Ultimately, Trump’s lawyers’ conduct should not be viewed in a vacuum. The conduct must be judged in the context of the Trump campaign’s broader effort to perpetrate an unprecedented fraud upon the American public by claiming election theft, without a shred of credible evidence. Rule 1.2(d)—another key provision governing American lawyers—states that “a lawyer shall not … assist a client, in conduct that the lawyer knows is … fraudulent.” Nor, under Rule 8.4, may a lawyer “engage in conduct involving dishonesty, fraud, deceit or misrepresentation” or “that is prejudicial to the administration of justice.” Further, the preamble to the Rules makes clear that lawyers have “special responsibility for the quality of justice,” which includes furthering the public’s “confidence in the rule of law and the justice system because legal institutions in a constitutional democracy depend on popular participation and support to maintain their authority.”

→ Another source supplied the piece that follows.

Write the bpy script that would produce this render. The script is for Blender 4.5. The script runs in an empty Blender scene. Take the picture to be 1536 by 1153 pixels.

These frivolous lawsuits are expressly engineered to undermine the public’s faith in core democratic processes. These efforts to sow distrust predated the election and have escalated in its wake. Since Nov. 3, Trump has gone to Twitter to charge “corruption,” allege “tampering with an election,” and assert the existence of a “mail-in ballot hoax” to “steal the election.” Prior to Nov. 3, Trump repeatedly made false claims of fraudulent mail-in ballots in an explicit effort to delegitimize the election and lay the groundwork for legal challenges. Indeed, going all the way back to 2016, Trump has repeatedly said he’d accept election results—but only “if I win.” Partly as a consequence of these concerted efforts, about three in four Republicans now doubt that the election was “conducted fairly and accurately.”